Peki, Washington kapatma davası çerçevesinde genellikle “AKP yanlısı” bir tavır sergilerken, aralarında “Karanlıklar Prensi” diye bildiğimiz “Neoconcubaşı” Richard Perle’ın da bulunduğu söylenen bu ekibin derdi nedir?
İlk etapta elbette ki 3 Mart tezkeresinin reddedilmesinden kaynaklanan ve üstesinden hâlâ gelinemeyen büyük kızgınlık var. Bunun sorumluluğunu ise tümüyle AKP’ye fatura ediyorlar.
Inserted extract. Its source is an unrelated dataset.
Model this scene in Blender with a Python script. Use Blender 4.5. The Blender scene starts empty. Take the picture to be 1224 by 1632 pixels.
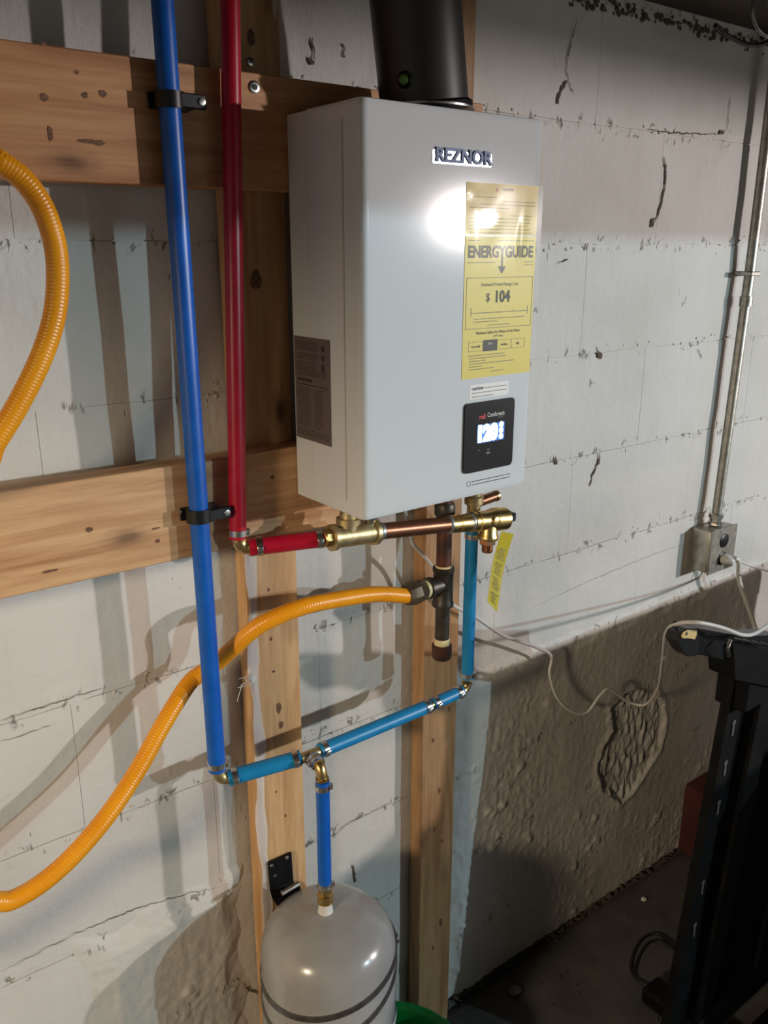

Ancak dahası var.
Türkiye’nin İran ve Suriye konularında Washington’un istediği yolda değil de, kendi seçtiği yolda yürümesinin nedenini de AKP’ye bağlıyorlar. İsrail aleyhtarı olarak gördükleri bu gelişme, AKP’ye karşı duydukları kızgınlığı daha da artırıyor.  ‘Tuhaf yoldaşlar’
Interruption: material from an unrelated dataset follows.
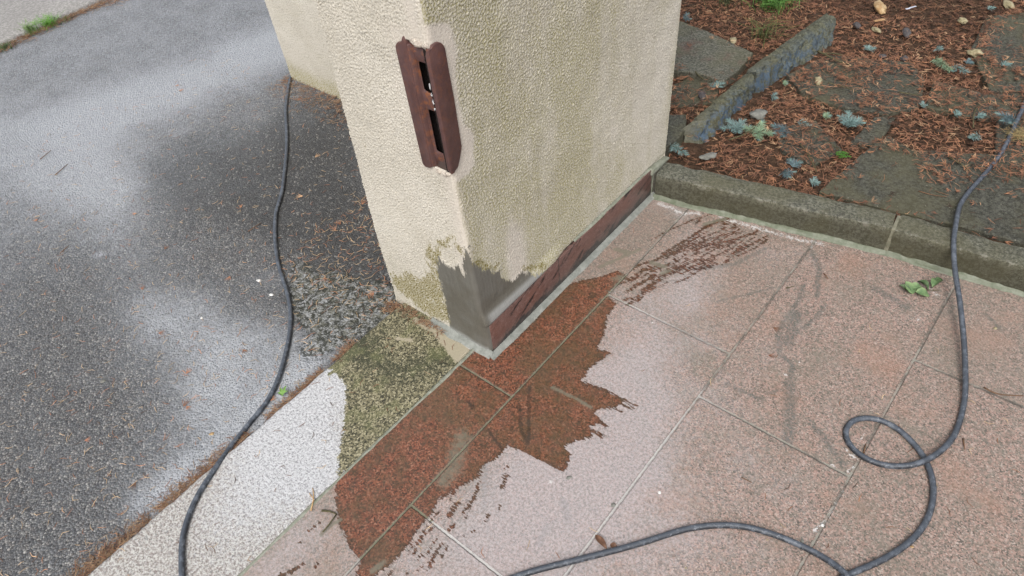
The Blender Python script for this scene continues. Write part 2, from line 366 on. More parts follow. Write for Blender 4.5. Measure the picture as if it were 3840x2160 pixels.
slurry = .62 * g(((1735, 1640), (1700, 1760), (1665, 1800)), .035) + .75 * g(((2070, 1452), (2160, 1495), (2215, 1528)), .007) + .9 * g(((2445, 985), (2490, 1000)), .011) + .8 * g(((2480, 1025), (2510, 1015)), .009) + .35 * g(((2150, 1050), (2330, 1040)), .012) \
    + .45 * g(((2200, 1200), (2330, 1040)), .02) + .5 * g(((1900, 1290), (2100, 1090)), .014) + 1.0 * g(((2310, 935), (2350, 945)), .010) + .8 * g(((2250, 1000), (2400, 935)), .008) + .8 * g(((1395, 2140), (1440, 2110)), .009) + .9 * g(((1205, 2005), (1240, 1970), (1275, 1950)), .006) + .8 * g(((2640, 840), (2720, 820)), .009)
dustT = .58 * g(((1900, 1750), (1800, 1980), (1500, 2180)), .15) + .42 * g(((2050, 1850), (2250, 1700), (2350, 1500)), .16) + .36 * g(((2420, 1250), (2330, 1400)), .12) + .42 * g(((2100, 2150), (2350, 1900)), .17) + .28 * g(((2300, 2200), (2800, 2000)), .25) + .6 * g(((1150, 1990), (1000, 2160)), .08) \
    + .40 * g(((2560, 1000), (2500, 1100)), .11) + .22 * g(((2600, 1300), (2450, 1600)), .22) + .4 * g(((2480, 760), (2540, 790)), .05) + .12
dustT = dustT + .30 * (vn(P[:, 0], P[:, 1], .12, 3) - .5) + .2 * (vn(P[:, 0], P[:, 1], .05, 6) - .5)
dustT *= np.clip(1.25 - .9 * smooth(P[:, 0], -.75, .25), .3, 1)
vein = np.zeros(len(P))
for r, pts in [(.011, [(3042, 939), (3072, 1008), (3062, 1108)]), (.010, [(3017, 1068), (2992, 1132), (2938, 1207), (2918, 1267), (2928, 1331), (2972, 1366), (2965, 1420)]), (.022, [(2985, 1180), (2955, 1280)]), (.020, [(2962, 1440), (2962, 1560), (2955, 1660)]), (.009, [(3092, 1142), (3057, 1197), (2997, 1237), (2953, 1281)]),
               (.006, [(2880, 1480), (2910, 1465), (2942, 1462)]), (.011, [(3035, 1580), (3090, 1640), (3160, 1740)]), (.007, [(1946, 1515), (1956, 1619), (1981, 1664)]), (.007, [(1985, 1450), (1983, 1650)]), (.006, [(1832, 1609), (1846, 1639), (1881, 1678), (1870, 1715)]), (.008, [(1755, 1505), (1775, 1530)]),
               (.009, [(1820, 1750), (1815, 1900)]), (.015, [(2110, 1880), (2130, 1950)]), (.012, [(2020, 2040), (2050, 1980)]), (.002, [(1926, 1286), (2005, 1366)]), (.010, [(2600, 1010), (2760, 990), (2870, 930)]), (.006, [(2690, 1130), (2900, 1080)]), (.008, [(3700, 1180), (3760, 1240)]), (.008, [(2720, 1440), (2860, 1500)]), (.015, [(3280, 1080), (3400, 1150)])]:
    vein = np.maximum(vein, np.exp(-(poly_d(P, T(*pts)) / r) ** 2))
white = np.zeros(len(P))
for k, r, pts in [(1., .0045, [(3050, 1990), (3092, 1960)]), (.8, .005, [(3100, 1950), (3160, 1840)]), (.8, .004, [(3180, 1770), (3200, 1750)]), (1., .003, [(3172, 1685), (3190, 1708), (3215, 1720)]), (.7, .004, [(3110, 1740), (3140, 1755)]), (.8, .012, [(2470, 760), (2560, 800), (2620, 800)]), (.75, .013, [(2700, 815), (3000, 900), (3080, 915)]),
                  (.8, .004, [(2580, 782), (2540, 830)]), (1., .006, [(2945, 1405)]), (.7, .005, [(3040, 930), (3057, 899)]), (.6, .004, [(3240, 1625), (3200, 1720)]), (.6, .01, [(2070, 1810)]), (.6, .008, [(3460, 1060), (3520, 1110)]), (.8, .003, [(3700, 1150)]), (.55, .015, [(3450, 1200)]), (.5, .004, [(3000, 2060), (3060, 1990)]), (.6, .006, [(2310, 1890), (2340, 1860)])]:
    d_ = poly_d(P, T(*pts)) if len(pts) > 1 else np.linalg.norm(P - T(*pts)[0], axis=1)
    white = np.maximum(white, k * np.exp(-(d_ / r) ** 2))
zt = .0015 * (vn(P[:, 0], P[:, 1], .5) - .5)
Pf = P.copy(); ky = kerb_y(P[:, 0]) + .01
over = P[:, 1] > ky; Pf[over, 1] = ky[over]
me = mesh_np('granite_terrace', np.column_stack([Pf, zt]), grid_faces(len(ty), len(tx)), dict(jd=jd, wet=wet, slurry=slurry, dust=dustT, vein=vein, white=white, tone=tone))
tag(link('granite_terrace', me, m_granite_tile()), 'pink granite tiled terrace with a dark wet patch', 'terrace', kind='structure')

# ================================================================ LIGHT KERB beside the asphalt
def m_kerb():
    m = M('light_kerb_concrete')
    wet = m.attr('wet'); dust = m.attr('dust'); sm = m.attr('smear'); blk = m.attr('black')
    cell = m.sepx(m.vor(230, out='Color')); d = m.vor(230); fine = m.noise(240, 4, .75); med = m.noise(70, 5, .75)
    fine = m.noise(150, 6, .85); dry = m.mix(m.ss(fine, .43, .56), (.20, .168, .155), (.50, .495, .465))
    dry = m.mix(m.mul(m.ss(cell, .80, .92), m.ss(d, .55, .35)), dry, (.20, .20, .195))
    dry = m.mix(m.ss(m.add(dust, m.mul(m.add(med, -.5), 1.6)), .1, 1., 0, .85), dry, m.mix(m.ss(m.noise(150, 6, .85), .42, .52), (.25, .255, .265), (.53, .54, .56)))
    dry = m.mix(m.mul(m.ss(m.vor(95), .16, .09), m.ss(m.sepx(m.vor(95, out='Color')), .55, .7)), dry, (.13, .13, .13))
    wc = m.ramp(m.sepx(m.vor(250, out='Color'), 1), [(0, (.030, .030, .020)), (.35, (.095, .088, .052)), (.7, (.21, .19, .115)), (1, (.36, .33, .22))])
    bl = m.ss(m.add(blk, m.mul(m.add(m.noise(75, 6, .9, dist=.5), -.5), 4.0)), .72, 1.0)
    wc = m.mix(m.mul(bl, .88), wc, m.mix(fine, (.018, .022, .014), (.06, .065, .035)))
    wc = m.mix(m.mul(m.ss(m.noise(14, 4), .5, .65), .35), wc, (.16, .17, .075))
    W = m.ss(m.add(wet, m.add(m.mul(m.add(m.noise(75, 6, .85), -.5), .055), 0)), .002, -.002)
    col = m.mix(W, dry, wc)
    smn = m.ss(m.add(sm, m.mul(m.add(m.noise(80, 5, .75), -.5), 1.0)), .35, .6)
    col = m.mix(m.mul(smn, .9), col, (.36, .32, .235))
    m.bump(m.inv(d), .0022, m.mix(smn, (.7, .7, .7), (.1, .1, .1))); m.bump(m.noise(330, 3), .001, .6)
    return m.out(col, m.mix(W, (.85, .85, .85), (.45, .45, .45)), .4)
KX0, KX1 = -1.262, -.978
kx = np.arange(KX0, KX1 + .001, .0045); kx[-1] = KX1; ky_ = axis(-.40, .86, .0045, -7.0, None)
X, Y = np.meshgrid(kx, ky_); 
zz = np.zeros_like(X); eo = .004 * (vn(Y, Y * 0, .05) - .5) + .003 * (vn(Y, Y * 0, .012, 3) - .5)
Xd = X + eo * np.exp(-((X - KX0) / .03) ** 2); ed = np.clip(1 - (X - KX0) / .012, 0, 1); zz -= .006 * ed ** 2
ed2 = np.clip(1 - (KX1 - X) / .006, 0, 1); zz -= .003 * ed2 ** 2
P = np.stack([X.ravel(), Y.ravel()], 1)
wetk = sd_poly(P, T((1200, 1385), (1245, 1384), (1297, 1446), (1289, 1610), (1267, 1714), (1272, 1790), (1500, 1600), (1800, 1350), (1500, 1050)))
wetk = np.minimum(wetk, poly_d(P, T((1255, 1390), (1235, 1400))) - .006)
smear = 1.2 * g(((1640, 1215), (1700, 1290), (1730, 1330)), .028) + .6 * g(((1490, 1270), (1540, 1275)), .012) + .7 * g(((1560, 1200), (1600, 1220)), .015)
blk = np.clip(.85 * g(((1330, 1320), (1500, 1400), (1640, 1350)), .07) + .5 * g(((1500, 1200), (1400, 1260)), .05) - .5 * g(((1400, 1600), (1330, 1700)), .08) + .1, 0, 1)
dustk = .15 + .85 * g(((1200, 1450), (1100, 1650), (1180, 1750)), .12) + .45 * g(((1000, 1700), (900, 1900)), .12) + .5 * g(((900, 1550), (1020, 1520)), .07)
ny, nx = X.shape
V = [np.column_stack([Xd.ravel(), Y.ravel(), zz.ravel()])]; F = [grid_faces(ny, nx)]
at = dict(wet=wetk, dust=dustk, smear=smear, black=blk)
# side towards the asphalt and side towards the tiles
for col_i, fl in ((0, 1), (nx - 1, 0)):
    b = len(np.concatenate(V)); idx = np.arange(ny) * nx + col_i
    low = np.column_stack([Xd[:, col_i], Y[:, col_i], np.full(ny, -.08)]); V.append(low)
    q = np.stack([idx[:-1], idx[1:], b + np.arange(1, ny), b + np.arange(ny - 1)], 1); F.append(q if fl else q[:, ::-1])
    for k in at: at[k] = np.concatenate([at[k], at[k][idx]])
M_kerb = m_kerb()
me = mesh_np('concrete_kerb', np.concatenate(V), np.concatenate(F), at)
kerb_o = tag(link('concrete_kerb', me, M_kerb), 'pale flat concrete kerb between asphalt and pink tiles, yellowed near the pillar', 'kerb')

# simple plain materials ------------------------------------------------
def m_plain(name, c0, c1, sc=80, rough=.8, spec=.3, bump=.001, **kw):
    m = M(name); n = m.noise(sc, 5, .7)
    col = m.mix(m.ss(n, .3, .7), c0, c1)
    m.bump(m.noise(sc * 2.5, 3), bump, .8); return m.out(col, rough, spec, **kw)
def m_vcol(name, rough=.6, spec=.35, var=.35):
    m = M(name); col = m.mix(m.ss(m.noise(150, 3), .3, .7, 0, var), m.attr('col', True), (.02, .015, .01)); return m.out(col, rough, spec)
M_grout = m_plain('grout', (.17, .18, .135), (.28, .29, .24), 60, .6)
M_mortar = m_plain('fresh_mortar', (.15, .145, .13), (.26, .255, .235), 45, .5, .45, .0012)
M_mortar_l = m_plain('pale_mortar', (.17, .18, .16), (.27, .28, .255), 45, .5, .45, .0012)

def strip(name, path, prof, mat, parent=None, wob=.0015, step=.008, seed=1):
    "sweep a small cross-section (list of (side, z)) along a ground path"
    path = np.asarray(path, float); seg = np.linalg.norm(np.diff(path, axis=0), axis=1); s = np.concatenate([[0], np.cumsum(seg)])
    t = np.arange(0, s[-1] + step * .5, step); t[-1] = s[-1]
    px = np.interp(t, s, path[:, 0]); py = np.interp(t, s, path[:, 1]); pz = np.interp(t, s, path[:, 2]) if path.shape[1] > 2 else 0 * t
    tx_ = np.gradient(px); ty_ = np.gradient(py); L = np.hypot(tx_, ty_); nx_, ny_ = ty_ / L, -tx_ / L
    V = []
    for j, (u, zz_) in enumerate(prof):
        ww = wob * 2 * (vn(t, t * 0 + j * 3.3 + seed, .02) - .5) + wob * 3 * (vn(t, t * 0 + j + seed, .11) - .5)
        V.append(np.column_stack([px + nx_ * (u + ww), py + ny_ * (u + ww), pz + zz_ + ww * .4]))
    V = np.stack(V, 1).reshape(-1, 3)
    return link(name, mesh_np(name, V, grid_faces(len(t), len(prof))), mat, parent)
link_kg = strip('grout_joint', [(-.975, -2.0), (-.975, .3237), (-.970, .742), (-.972, .81)], [(-.006, -.004), (-.0035, .0015), (.0035, .0018), (.006, -.003)], M_grout, kerb_o, .0012)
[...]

Başkan Yardımcısı Dick Cheney nedeniyle Washington’da hâlâ etkin olan bu isimlerin, son haftalarda ve aylarda yazdıklarını peş peşe okuduğumuzda, ortaya çıkan görüntü şudur:
AKP bir an evvel kapatılır ve TSK güdümündeki ulusalcı güçler Türkiye’nin başına geçerlerse, ABD’nin İran planlarının önündeki en önemli engellerden biri ortadan kalkacaktır. Türkiye-İsrail ilişkileri de tekrar Washington’un rotasına çekilip, Ankara’nın bağımsız bir Ortadoğu politikası geliştirmesi önlenecektir.
Söylenen, ceviz kabuğu içinde budur. Ancak burada esas ilginç olan şey, Neoconların AKP konusunda, Türkiye’de ABD aleyhtarlığının öncülüğünü yapan kesimlerle aynı noktaya gelmiş olmalarıdır. Buna dolaylı bir “flört” dahi denebilir.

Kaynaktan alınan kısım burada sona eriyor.